Idea:  greedily try to append to the shortest length list first so that the list are distributed as evenly as possible maximize the possibility of get all of the size() >= 3

Maintain a set of consecutive sequences, call this set S. S begins as an empty set of consecutive sequences.

Now, iterate through each num in nums. For each iteration, if there exists a consecutive sequence in S that ends with element num - 1, then append num to the end of the shortest such sequence; otherwise, create a new sequence that begins with num.

The problem has a solution (i.e. the array can be split into consecutive sub-sequences such that each sub-sequence consists of at least 3 consecutive integers) if and only if each sequence in S has size greater than or equal to 3.

376 Wiggle Subsequence  (Y)

(a) DP:

      if (nums[i] > nums[i - 1]

        up[i] = down[i  - 1] + 1;

        down[i] = down[i - 1];

      else if (nums[i] < nums[i - 1])

         down[i] = up[i - 1] + 1;

         up[i] = up[i - 1];

      else

       down[i] = down[i - 1];

        up[i] = up[i - 1];

(b) Greedy

We don't need sovle this problem use dp. Since the prolem is equivalent to find the number of alternating max and min: i.e: number of peaks. Since if you choose any non-peak values the result sequence is guarantee to be same or smaller. Because 

any sequence made from non-peaks, peaks could also achieve that same or even bigger sequence.

842 Split Array into Fibonacci Sequence (Y)

backtracking search

套用模板 

 1. 退出条件： if (start >= n && res.size() >= 3), i.e: If we reached end of

            string and we have at least 3 elements in our sequence then return true

 2. 已经拿过的数处理：  do not allow use the same char multiple times，

                     start = start + i, where i is the length of the first 

                     split part. guarded with isFibonacci()or they are numbers

                     from the first two split parts.

                     pos = start to pos = s.size() - 1.

  3. 回溯： res.push_back(num) before recursion, and res.pop_back() after recursion.

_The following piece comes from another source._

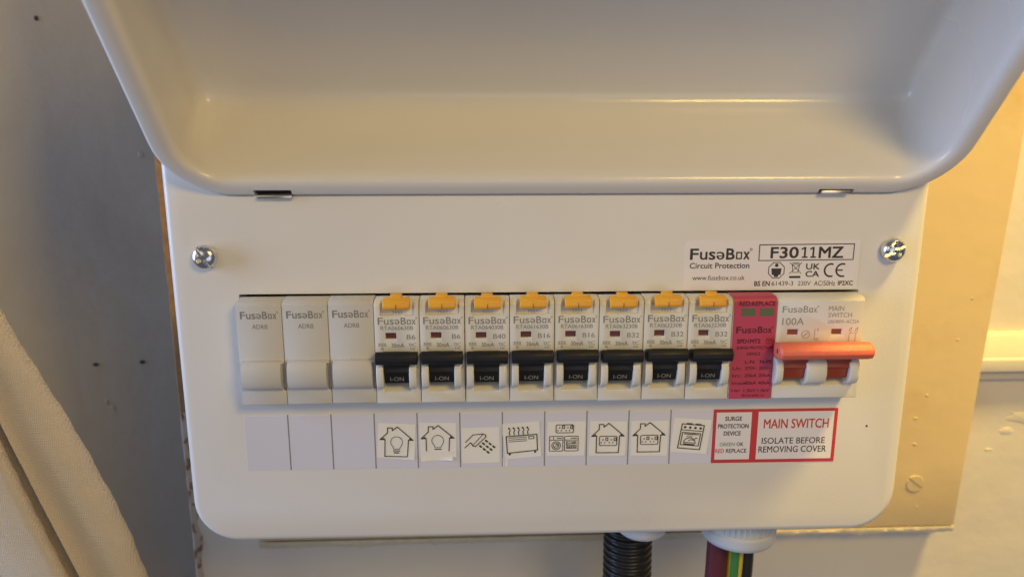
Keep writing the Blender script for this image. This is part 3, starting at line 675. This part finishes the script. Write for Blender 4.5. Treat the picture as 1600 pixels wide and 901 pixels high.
# ------------------------------------------------------------------ glands and cables under the unit
def gland(cx, cy, r_, zb, label, ribs):
    t = thing('cable_gland', label, 'cable gland', (cx, cy, -88))
    pr = [(r_*.74, .8), (r_*.80, -1.5), (r_*.985, -2.2), (r_*.985, zb+8.5), (r_*1.03, zb+7.8), (r_*1.03, zb+4.2), (r_*.98, zb+2), (r_*.82, zb+.4), (r_*.70, zb), (r_*.64, zb+.3), (r_*.62, zb+3)]
    part('nut', MB().lathe(pr, (0, 0, 0), 'z', 48), 'gland', t, smooth=40)
    if ribs:
        k = MB()
        for i in range(44):
            a = 2*math.pi*i/44; c, s_ = math.cos(a), math.sin(a)
            if math.sin(6*a/2) < -.55: continue
            k.add([(c*(r_-.3)-s_*.45, s_*(r_-.3)+c*.45, z) for z in (zb+9, -3)]+[(c*(r_+.25)-s_*.25, s_*(r_+.25)+c*.25, z) for z in (zb+9.4, -3)]+[(c*(r_+.25)+s_*.25, s_*(r_+.25)-c*.25, z) for z in (zb+9.4, -3)]+[(c*(r_-.3)+s_*.45, s_*(r_-.3)-c*.45, z) for z in (zb+9, -3)],
                  [(0, 1, 3, 2), (2, 3, 5, 4), (4, 5, 7, 6), (0, 2, 4, 6), (1, 7, 5, 3)])
        part('grip_ribs', k, 'gland', t, smooth=20)
    return t
gland(93.4, 27, 17.2, -19.2, 'larger pale grey ribbed gland where three cables leave the unit', True)
gland(45.2, 22, 11.8, -11.9, 'smaller pale grey gland in front of the corrugated conduit', False)
cp = []; n = 560
for i in range(n+1):
    z = 4-i*170/n; cp.append((-.004*z*2, .02*z, z))
t = thing('conduit', 'black corrugated conduit running down from the unit', 'conduit', (43.8, 47, -88))
part('sleeve', MB().tube(cp, lambda i: 11.6+.85*(math.tanh(2.4*math.sin(2*math.pi*(i*170/n)/3.7))), 36), 'conduit', t, smooth=80)
def cable(name, label, x0, y0, r_, m, mi=None, bend=0):
    P = [(bend*(i/30)**2*.6-1.6*(i/30), .8*math.sin(i/9), 6-6*i) for i in range(31)]
    o = part(name, MB().tube(P, r_, 28, mi=mi), m, smooth=70); o.location = Vector((x0, y0, -95))*S
    return o
tag(cable('sheathed_cable', 'maroon sheathed cable leaving the larger gland', 83.2, 23.5, 5.0, 'maroon'), 'maroon sheathed cable leaving the larger gland', 'cable')
tag(cable('earth_cable', '', 91.6, 22.0, 3.75, ['yellow', 'green'], lambda s_: 1 if (.70 < s_ < .86 or .2 < s_ < .36) else 0), 'green and yellow striped earth cable between the maroon and black cables', 'cable')
tag(cable('black_cable', '', 97.9, 25.5, 4.0, 'black_cable'), 'black cable right of the striped earth cable', 'cable')

# ------------------------------------------------------------------ cloth hanging at the left
def lerp_tab(tab, z):
    if z >= tab[0][1]:
        (a, za), (b, zb) = tab[0], tab[1]
    elif z <= tab[-1][1]:
        (a, za), (b, zb) = tab[-2], tab[-1]
    else:
        for (a, za), (b, zb) in zip(tab, tab[1:]):
            if zb <= z <= za: break
    return a+(b-a)*(z-za)/(zb-za)
SIL = [(-241.5, 30), (-235.5, 10.9), (-225.2, -12.1), (-210, -45), (-193.6, -87.5), (-186, -117.4), (-180.3, -144.3)]
L2 = [(-243.5, -20), (-237.4, -41.6), (-225.5, -78), (-212.3, -116.8)]
L1 = [(-241.3, -29.6), (-225.3, -88.5), (-212, -116), (-197, -150)]
def soft(tab, z, d=11): return sum(lerp_tab(tab, z+d*k) for k in (-1, -.5, 0, .5, 1))/5
L = []; nz = 150
ZS = [430-20*i for i in range(18)]+[70-j*400/nz for j in range(nz+1)]
for z in ZS:
    xb = soft(SIL, z)+.25*math.sin(z*.31)+.15*math.sin(z*.77+1); x2 = soft(L2, z, 6); x1 = soft(L1, z, 6)
    pk = max(0, min(1, (-24-z)/50)); row = []
    if x1 < x2+1: x1 = x2+1
    for dx, y_ in ((-40, 22), (-22, 21), (-8, 20), (-1, 18.6)): row.append((x2+dx, y_, z))
    for s_ in (.25, .5, .75, .9): row.append((x2+(x1-x2)*s_, 18.6-s_*4.4+.5*math.sin(z*.11+s_*5), z))
    row += [(x1-.35, 13.3, z), (x1, 12.6, z), (x1+.4, 13.0, z), (x1+1.3, 14.2, z)]
    a = x1+1.3
    for s_, y_ in ((.12, 14.4), (.25, 13.6), (.38, 12.6), (.5, 12.0), (.62, 12.0), (.74, 12.6), (.84, 13.9), (.91, 15.4), (.96, 17.2), (1.0, 19.8)):
        row.append((a+(xb-a)*s_, y_+.5*math.sin(z*.05+s_*4), z))
    for dx, dy in ((-.9, 21.6), (-4, 24.5), (-9, 28), (-16, 32), (-26, 36)): row.append((xb+dx, dy, z))
    L.append(row)
ct = thing('cloth', 'beige woven cloth hanging in folds at the left', 'cloth', (-230, 20, -330))
part('fabric', MB().loops(L, False, False, False), 'cloth', ct, smooth=75, loc=(230, -20, 330))
def fold_y(x, z, x2): return 7+2.2*math.sin((x-x2)*.06+z*.008)+1.0*math.sin(z*.03+x*.05)
L = []
for z in ZS:
    x2 = soft(L2, z, 6)+.15*math.sin(z*.5); row = []
    sp = 1-.66*max(0, min(1, (z-10)/80))  # unseen left end widened low to block window_light from the wall, narrower above
    for x in [x2-170-sp*q_ for q_ in (730, 530, 350, 210, 90, 20)]+[x2-150+i*8 for i in range(18)]+[x2-8, x2-4, x2-2]: row.append((x, fold_y(x, z, x2), z))
    e = fold_y(x2, z, x2)
    row += [(x2-.7, e+.5, z), (x2, e+2.0, z), (x2-.4, e+4.2, z), (x2-2, e+7, z), (x2-7, e+10, z), (x2-16, e+12, z)]
    L.append(row)
part('front_fold', MB().loops(L, False, False, False), 'cloth', ct, smooth=75, loc=(230, -20, 330))
pts = []
for j in range(70):
    z = 10-j*4; x = soft([(-262, 20), (-250.5, -62), (-241, -116), (-228, -180)], z, 20); pts.append((x, fold_y(x, z, soft(L2, z, 6))-.02, z))
part('seam', MB().tube(pts, .13, 6), 'thread', ct, loc=(230, -20, 330))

  if (backtracking(S, start + i, res))
      return true;

  Note here the problem only ask return any split, we don't have to save all the results, therefore out and res are combined together.




Greedy?



55 Jump Game

Calculate the left most reachable index from right to left. Initially, the left most reachable index is n - 1, if find another index that plus its value is greater or equal than the current left most reachable index, update it.  In the end, check whether the left most reachable index is 0.

   

 int leftMostReachableIdx = n - 1;

        for (int i = n - 2; i >= 0; i--)

            if (i + nums[i] >= leftMostReachableIdx)

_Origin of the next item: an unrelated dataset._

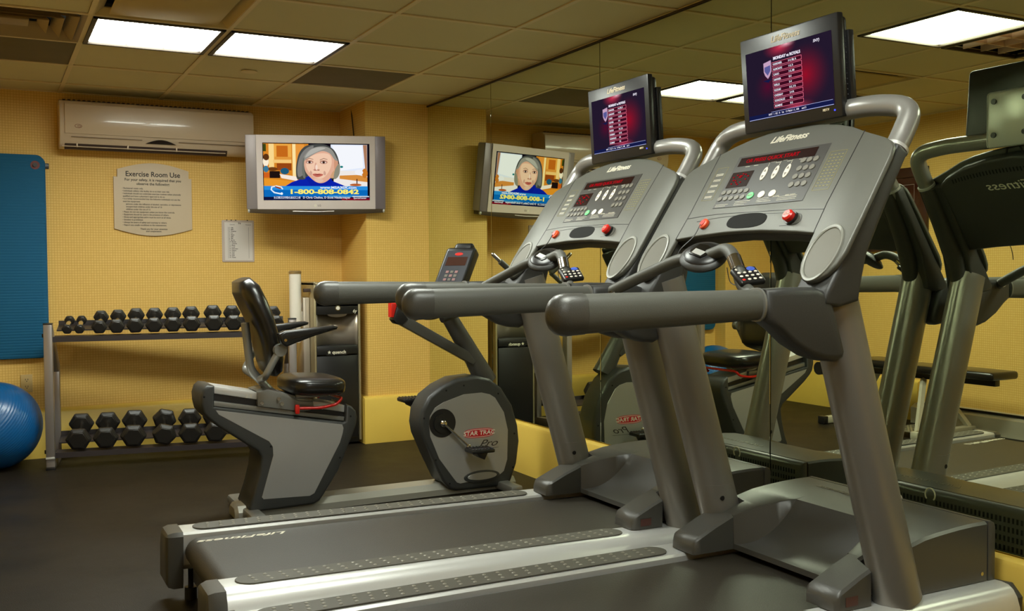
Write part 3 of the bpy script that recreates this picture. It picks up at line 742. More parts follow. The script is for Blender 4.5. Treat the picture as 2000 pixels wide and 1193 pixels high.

                leftMostReachableIdx = i;

        return leftMostReachableIdx == 0;

Can be done by dp as well.

HERE

stack

402  Remove K Digits (Y)

        Keep track of how many characters we can remove

        if the previous character in stk is larger than the current one

        then removing it will always get a smaller number

        but we can only do so when k is larger than 0

134 Gas Station (Y)

• If car starts at A and can not reach B. Any station between A and B
  can not reach B.(B is the first station that A can not reach.)
• If the total number of gas is bigger than the total number of cost. There must be a solution.